Wednesday, July 29, 2009

Away We Go

After a night at Bear Brook State Park, I still wasn't ready to leave New Hampshire. In fact, I had one more stop on my farewell reunion tour of Granite State cinemas. In particular, I had resolved to catch an afternoon showing of Away We Go at the Red River Cinema in Concord.

After learning about it on Manchester tv news last year, I had gone up to the Red River---the only independent cinema in the area---to see a French movie, only to have it screened from a DVD in a small room with hard office chairs. I had very much wanted to return to see a movie in one of the nice stadium theaters there.

Today would be my chance. Away We Go was showing at 3 in the afternoon, which gave me the day to explore western New Hampshire. I headed up Hanover, where I walked around the Dartmouth campus, and then drove along the Connecticut River, stopping at the very nice Saint-Gaudens Historic Site, which was once an artists colony. I was really getting back in my trip mode.

I got back to downtown Concord with about ten minutes to spare. I wound up parking in almost exactly the same spot in the parking garage next to the theater as last December, when the streets were covered with a couple feet of snow. It's fun to have something be the same, to balance out the contrast of the two situations.

The Red River is just a delight. The tickets are only six bucks for nonmembers, but the auditoriums are very nice. Away We Go was showing in the Stonyfield Farm auditorium, no doubt commemorating a corporate donation. The corporate logo with the familiar cow was mounted by the door.

About twenty minutes into the movie, I couldn't help think, "Wow, it's nice to see a real movie for a change."

Yes, it was nice not to know exactly what was going to happen next. It was nice to be able to relax and enjoy the story and actually not sit there waiting for the next obvious plot point to arrive. It was nice not to sit and pick the movie about based on the assemblage of well-worn character and story cliches.

It was just damn nice to feel like I was seeing something a bit original and fresh.

The story is about a young couple (John Krasinski and Maya Rudolph) looking for a new home, somewhere in North America, where they can raise their in utero daughter.

In succession we follow them first to Phoenix, then Tucson, Madison, Montreal, and Miami. At each stage, they learn something about their own expectations, something that seems to make their task more difficult at each step. Each stop presents a new form of parental or family dysfunction that seems to await them, or some form of disappointment to dampen their dreams. All in all, it was a very good way of telling the story. I very much liked this screenplay, which was written by Dave Eggers and Vendela Vida. It's the kind of script that makes you believe in the art of screenwriting again.

Some damn good acting as well, much of it by familiar faces from television, including hte two leads. Fans of Two and Half Men will be suprised by the different-speed performance of Melanie Lynskey.

My favorite supporting performance was turned in by Maggie Gyllenhall, of whom I am a big fan, as a deranged college professor at the University of Wisconsin.

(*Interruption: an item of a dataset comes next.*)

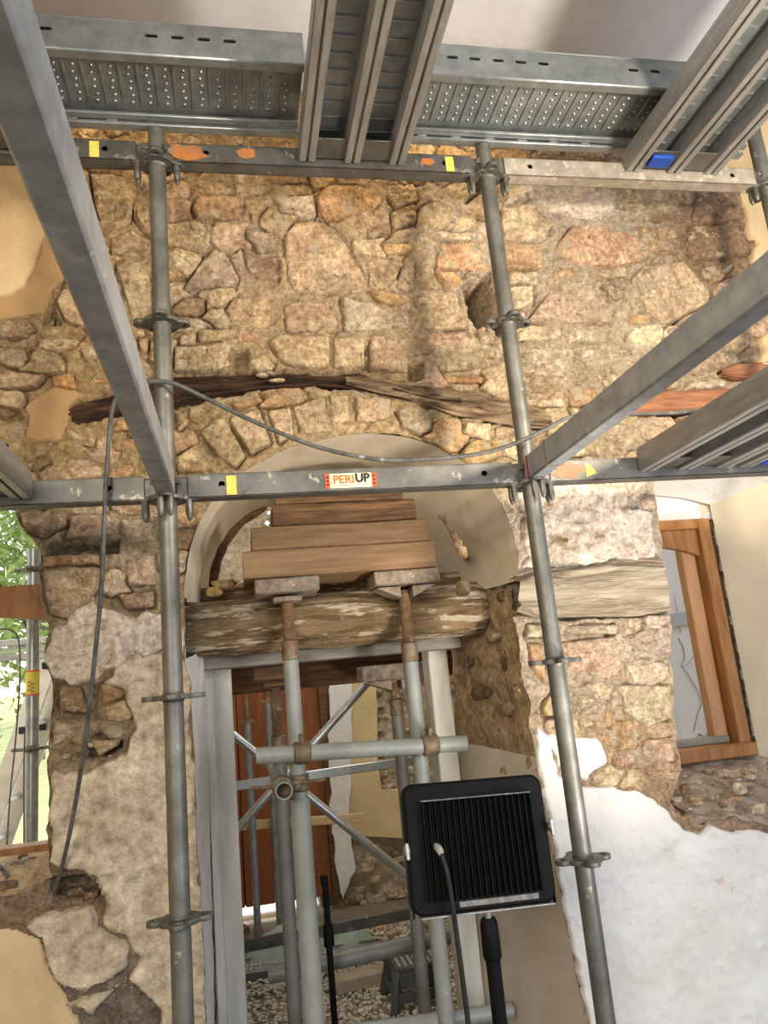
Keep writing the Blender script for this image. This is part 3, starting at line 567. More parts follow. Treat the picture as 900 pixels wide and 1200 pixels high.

I couldn't help seeing the two lead charactes as much better nuanced versions of the typical Postmodern married characters (actually they aren't married, but we get an interesting alternative marriage ceremony on a trampoline near as the climax of the movie).

Burt (Krasinski) seems to be a typical week Postmodern boyfriend/husband, but really he isn't. He's actually got a complex strength beneath the gooey exterior. This is shown in the very first scene, which starts off in the Postmodern gutter, but quickly lifts itself out of it. He may say "I Love You" too much and too often, but he actually delivers the goods and decent provider and partner.

Likewise Verona (Rudolph) starts off somewhat as the seething bitch, with a chip on her shoulder, mad at the world (and her boyfriend) for reasons that she doesn't even fully understand. But we get to the learn the complex sources of her pain, and her journey to unravelling it, at least partially, to become a woman capable of being a good mother to her unborn daughter.

This is what art does. It takes cliches and makes them complex. This is cinema. I'm glad I got to see this movie in a fine place like the Red River, after a day seeing glorious sculpture as well.

Some days you just get lucky, and things work out.

It's another triumph for director Sam Mendes. At times I felt conscious that I was seeing a movie directed by the same guy who gave us American Beauty. There were some of the same themes at times, especially involving suburban disfunction in the imagery. But this lasted only fleetingly, and I was pulled back into the originality of the story. Maybe the only time I really felt like "aha, this is Mendes" was at the very end, when Mendes used the full length version of one of Alexi Murdoch's songs (of which are there nine on the soundtrack). I couldn't help recalling his use of Neil Young at the climax of American Beauty, albeit with a very different theme and tone. Just a little bit of signature, perhaps.

But heck, that's a masterpiece. Nothing wrong that kind of signature.